Монументальному превращению разбитого, оккупированного государства в державу-победительницу предшествовала не менее впечатляющая трансформация, запущенная социалистической революцией, которая должна была, по замыслу ее лидеров, преобразовать отсталую аграрную страну в авангардное коммунистическое государство будущего. Само собой разумеется, коммунистическая идеология не была российским изобретением, но ее грандиозный успех на русской почве был во многом связан с утопическим обещанием сделать последних первыми – превратить угнетенные классы в полновластных хозяев жизни.
Исходно прорыв цепи капиталистических государств в слабейшем звене должен был стать началом мировой революции, но постепенно эта цель стала отодвигаться в неопределенное будущее, а обещанный рай стал сжиматься и локализовываться в масштабах «одной отдельно взятой страны», а потом в пределах административных границ закрытых городов или Московской кольцевой автодороги. Знаменитый лозунг брежневских времен о превращении Москвы в образцовый коммунистический город был анекдотическим выражением этой логики.
Райскому миру должен был соответствовать человек, достойный жить в этом будущем. Идеологема «формирование нового человека» была одной из центральных в коммунистической мифологии, и в конечном счете этот «новый человек» оказался представителем отстраиваемой элиты – государственно-партийной номенклатуры, заселявшей элитные дома, поселки и районы, а также инженерно-технической интеллигенции, которая жила и работала в закрытых городах на оборону страны. Свирепый конфликт между этими двумя частями советской элиты и привел к крушению коммунистического строя в СССР.

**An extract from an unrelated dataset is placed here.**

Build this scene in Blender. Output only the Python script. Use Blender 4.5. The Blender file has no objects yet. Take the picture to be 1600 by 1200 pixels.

Антикоммунистическая революция 1989–1991 годов проходила под лозунгами превращения России в «нормальную страну» и присоединения ко всему «цивилизованному миру» и осмыслялась ее сторонниками и идеологами как безусловная антитеза революции 1917 года с ее милленаристскими фантазиями и несбыточными обещаниями. Однако модель молниеносного трансформационного прорыва из темного прошлого в светлое будущее сохранила привлекательность. Приведем лишь один пример. В своем последнем «Обращении к гражданам России» 31 декабря 1999 года первый президент РФ Б. Н. Ельцин, объявляя об отставке, в частности сказал:
Прошу прощения за то, что не оправдал некоторых надежд тех людей, которые верили, что мы одним рывком, одним махом, одним знаком сможем перепрыгнуть из серого, застойного, тоталитарного прошлого в светлое, богатое, цивилизованное будущее. Я сам в это верил. Казалось, одним рывком – и все одолеем. Одним рывком не получилось. В чем-то я оказался слишком наивным.
Разумеется, Ельцин, лидер, одержавший победы практически во всех политических битвах, сумевший переиграть всех своих оппонентов, провести страну через неслыханные потрясения и сдать ее избранному им преемнику, менее всего может быть заподозрен в наивности. Но и невозможно подозревать его в неискренности – просто слишком сильны были господствовавшие в культуре идеологемы, позволявшие надеяться шагнуть в будущее «одним рывком, одним махом, одним знаком». Судя по масштабам наступившего разочарования, надежды президента разделяла и значительная, если не подавляющая часть его соотечественников.
Особенно любопытны слова «одним знаком», прозвучавшие в первой трансляции обращения и вырезанные из последующих. Возможно, Ельцин просто оговорился, и все же представляется, что эти слова в любом случае показательны. Прыжок из «тоталитарного прошлого» в «цивилизованное будущее» определяется символическим актом смены идеологических ориентиров.
Влияние идеологии трансформационного рывка отражается и в нынешних дискуссиях, где едва ли не все непримиримые оппоненты объединены чувством надвигающейся катастрофы, хотя совершенно по-разному видят ее причины и способы предотвращения. Как показано в публикуемой здесь статье Б. В. Дубина, концепция «особого пути», ставшая сегодня практически государственной идеологией, пользуется широкой общественной поддержкой. Неудача попытки стать «нормальной страной» привела к новому расцвету идеи возврата к национальным, религиозным и нравственным ценностям.
Ее оппоненты нередко указывают на мифологизированный характер этих ценностей, их слабую укорененность как в современном российском государственном быту и повседневной жизни, так и в национальной истории. Однако ссылки на официальную статистику или на исторические документы никого не убеждают. Воинствующие традиционалисты, которые по не вполне ясной причине сегодня любят называть себя консерваторами, не хуже остальных осведомлены о положении вещей, а нередко и оценивают его еще более резко. Истинная Россия, которую они взыскуют, находится не в эмпирической реальности, их окружающей, и даже не в мифологизированном прошлом, которым они не слишком интересуются, но в мистическом пространстве последнего преображения. Чем ужасней и беспросветней сегодняшний день, чем сильней и коварней враги, тем удивительней и наглядней станет полет птицы-тройки.